Brendan o powrocie i postępach
Drużyna Liverpoolu pracuje nad swoim unikalnym sposobem gry. Twierdzi tak menadżer Brendan Rodgers, który opisał swój powrót na teren Swansea City jako pełen emocji.
The Reds zapewnili sobie punkt w spotkaniu, które zakończyło się bezbramkowym remisem. Irlandczyk z Północy spędził na Liberty Stadium dwa owocne lata swojej kariery, zanim przejął stery na Anfield.
Mimo tego, że w meczu nie padły bramki, starcie okazało się całkiem dobrym widowiskiem i Rodgers uważa, że ewolucja jego projektu trwa.
- Był to dla mnie powrót pełen emocji.
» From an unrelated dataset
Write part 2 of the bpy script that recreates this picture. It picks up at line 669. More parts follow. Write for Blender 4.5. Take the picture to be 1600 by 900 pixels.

Widziałem wielu ludzi, z którymi spędziłem wspaniałe chwile z ostatnich lat, kiedy tam byłem – wyjawił 39-latek na pomeczowej konferencji prasowej.
- Fantastycznie jest wrócić, nie mogłem się doczekać. Pełno jest tutaj wspaniałych ludzi i kibiców. Zawsze będą to dla mnie dobre wspomnienia.
Walijski klub, pod wodzą Rodgersa, awansował z Championship by w najwyższej klasie rozgrywkowej zająć jedenaste miejsce. Fani okazali swojemu byłemu menadżerowi szacunek.
- Uważam, że zachowali się godnie i jestem im wdzięczny. Zawsze będzie słychać dużo żartów w takich sytuacjach, ale wspaniale było zobaczyć tych wszystkich ludzi przed meczem.
Po wprowadzeniu atrakcyjnego stylu gry, z którego Swansea była znana w zeszłym sezonie Barclays Premier League, sugeruje się, że Rodgers skorzysta z podobnych założeń taktycznych jako trener Liverpoolu.
Menadżer ma określoną wizję dla the Reds, wyjaśnił jednak, że jego plan układa się w całość z każdym kolejnym meczem.
- Swansea gra swoim stylem. Nie jest tak, że chcemy grać dokładnie tak samo, w Liverpoolu grano dobrą piłkę wiele lat – kontynuował Rodgers.
- Skupiamy się na innym sposobie pracy i piłkarze wywiązują się z tego wyśmienicie. Z każdym meczem nasza gra polepsza się.
Drugim powracającym na Liberty Stadium był Joe Allen. Pomocnik, którego Rodgers prowadził w Walii, dołączył latem do swojego menadżera na Anfield.
- Uważam, że dał sobie radę. Był pod grą, zagrał dobrze. Jego ciało dobrze działało, odbierał piłkę i grał do przodu kiedy było trzeba.
- Joe świetnie dawał sobie radę odkąd tu przyszedł. Ostatnie tygodnie były dla niego ciężkie. Został ojcem, mało spał itp. Na boisku za to spisuje się wyśmienicie.